Dans ces circonstances, mon cher citoyen, nous sommes tous convenus, et c’est l’avis de nos conseils de Paris, de vous dire de rester en repos sur cet objet et de vous laisser attaquer. Si l’on ose, nous ferons alors pleuvoir les défenses ; en attendant, on vous invite à dire sans affectation, lorsqu’on parlera de ce décret :

« Il est bien heureux pour M. de Sade que ses enfants ne soient pas dans ce cas. — Mais comment ? on les avait dit émigrés ! — Le fait est faux ; je vous défie de les trouver sur aucune liste. Le cadet est à Malte, et un chevalier de cet ordre n’émigre point en étant à son poste ; quant à l’aîné, il est avec son père, il a voyagé dans l’intérieur de la France, il a acquis des connaissances en gravure, en botanique, qui lui servent à gagner sa vie. Il est membre de la section des Tuileries, et en donnera les preuves quand on voudra. »

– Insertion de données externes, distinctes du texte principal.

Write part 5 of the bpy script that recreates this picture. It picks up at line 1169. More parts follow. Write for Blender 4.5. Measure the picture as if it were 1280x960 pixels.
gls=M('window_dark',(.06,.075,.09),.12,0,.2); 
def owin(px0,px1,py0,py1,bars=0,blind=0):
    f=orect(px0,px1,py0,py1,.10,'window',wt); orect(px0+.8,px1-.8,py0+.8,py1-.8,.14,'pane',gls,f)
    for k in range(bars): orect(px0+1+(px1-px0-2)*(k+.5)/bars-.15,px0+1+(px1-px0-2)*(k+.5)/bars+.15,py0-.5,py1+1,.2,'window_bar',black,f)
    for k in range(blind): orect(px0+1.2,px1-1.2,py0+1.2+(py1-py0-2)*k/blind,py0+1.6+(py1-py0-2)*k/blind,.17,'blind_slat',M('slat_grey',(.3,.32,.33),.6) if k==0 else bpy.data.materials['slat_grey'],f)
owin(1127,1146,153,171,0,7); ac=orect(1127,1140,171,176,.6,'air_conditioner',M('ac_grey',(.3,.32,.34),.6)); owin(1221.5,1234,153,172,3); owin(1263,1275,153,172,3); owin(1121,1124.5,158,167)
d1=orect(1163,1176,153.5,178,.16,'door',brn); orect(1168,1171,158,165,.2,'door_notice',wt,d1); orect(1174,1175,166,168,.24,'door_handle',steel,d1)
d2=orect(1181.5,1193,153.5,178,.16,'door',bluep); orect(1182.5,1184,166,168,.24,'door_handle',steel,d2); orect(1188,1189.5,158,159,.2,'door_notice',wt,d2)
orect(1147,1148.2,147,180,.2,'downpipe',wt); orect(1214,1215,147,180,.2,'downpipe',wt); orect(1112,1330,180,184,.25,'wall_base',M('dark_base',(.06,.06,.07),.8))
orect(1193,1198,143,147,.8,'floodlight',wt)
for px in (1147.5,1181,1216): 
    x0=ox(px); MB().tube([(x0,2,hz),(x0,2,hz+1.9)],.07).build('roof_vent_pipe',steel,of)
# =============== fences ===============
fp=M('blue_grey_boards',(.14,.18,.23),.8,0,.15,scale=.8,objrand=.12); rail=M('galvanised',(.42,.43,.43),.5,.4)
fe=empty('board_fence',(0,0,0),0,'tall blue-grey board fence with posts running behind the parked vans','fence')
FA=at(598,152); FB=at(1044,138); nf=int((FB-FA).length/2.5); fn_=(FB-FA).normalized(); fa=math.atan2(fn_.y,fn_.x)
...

Ensuite vous verrez venir, en avertissant tout bas ceux qui voudraient faire du train qu’ils s’observent, parce qu’on ne dira mot, mais que, s’ils font si fort les méchants, on a des moyens sûrs de les faire taire et peut-être repentir de leur calomnieuse imputation, parce que la loi qui punit les calomniateurs va paraître et qu’on en profitera.

  1. Il en a, du moins, été ainsi jusqu’au vingt et un vendémiaire, an VI.